Ah, I'd not thought this through. My big fear for OS X has been the eventual "upgrade" to DRMed OS X, but as the kernel is open-source I think hackers will simply build a fork we can use instead of the official kernel.

Ralf Maximus:
There is a slim possibility that the whole DRM fracas will die down soon and the media companies will drop the whole thing in favor of some new approach.  Perhaps they will discover a sane way to license music and movies without treating the customers as crooks.

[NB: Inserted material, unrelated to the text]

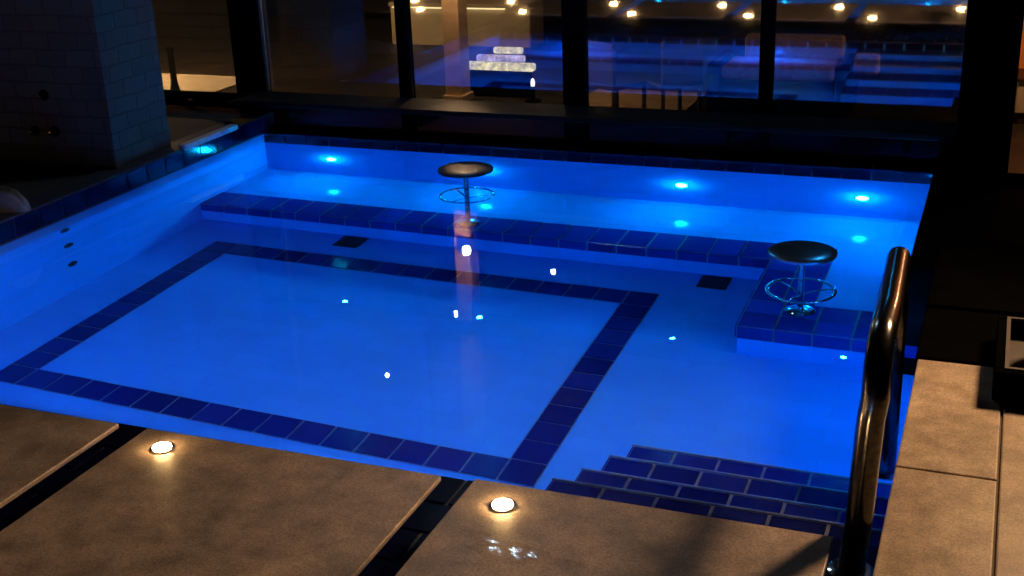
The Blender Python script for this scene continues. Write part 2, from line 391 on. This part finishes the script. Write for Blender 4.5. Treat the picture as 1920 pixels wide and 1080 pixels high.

It happened with cassette audio tapes, and again with VHS in the 1970s.  For years they struggled to embed lockouts in tape machines to prevent users from illegally copying tapes, or recording from source.  That eventually stopped when the numbers came in and they paid attention: consumer recording actually ENHANCED interest in the licensed materials.

Maybe the wrinkly old bastards in charge will take a lesson from history and back off on DRM.

Darwin:
It's funny - I often think about the advent of the audio cassette in the late '60s and the video tape in the mid to late 70's and wonder if there was this level of paranoia about piracy. I recorded songs off FM radio, entire albums off friends without a care in the world and didn't hear or read a peep about piracy when "I were a lad" in the 80's... Now you can't swing a dead chicken without worrying about DRM (well, CRM in that case...). I guess it's the perceived scale of the "problem" today?

Ralf Maximus:
I often think about the advent of the audio cassette in the late '60s and the video tape in the mid to late 70's and wonder if there was this level of paranoia about piracy.

--- End quote ---

You betcha.

Darwin:
Well, that settles that (scratches an old itch, so to speak). I suppose today's teens are just as blissfully unaware of/unmoved by the legality of swapping music. Some interesting reading, Ralf. Thanks. I liked the anecdote about the Dead Kennedy's tape that was released blank on one side, labelled: "Home taping is killing big business profits. We left this side blank so you can help" (even if most people didn't have the equipment to actually record anything on it).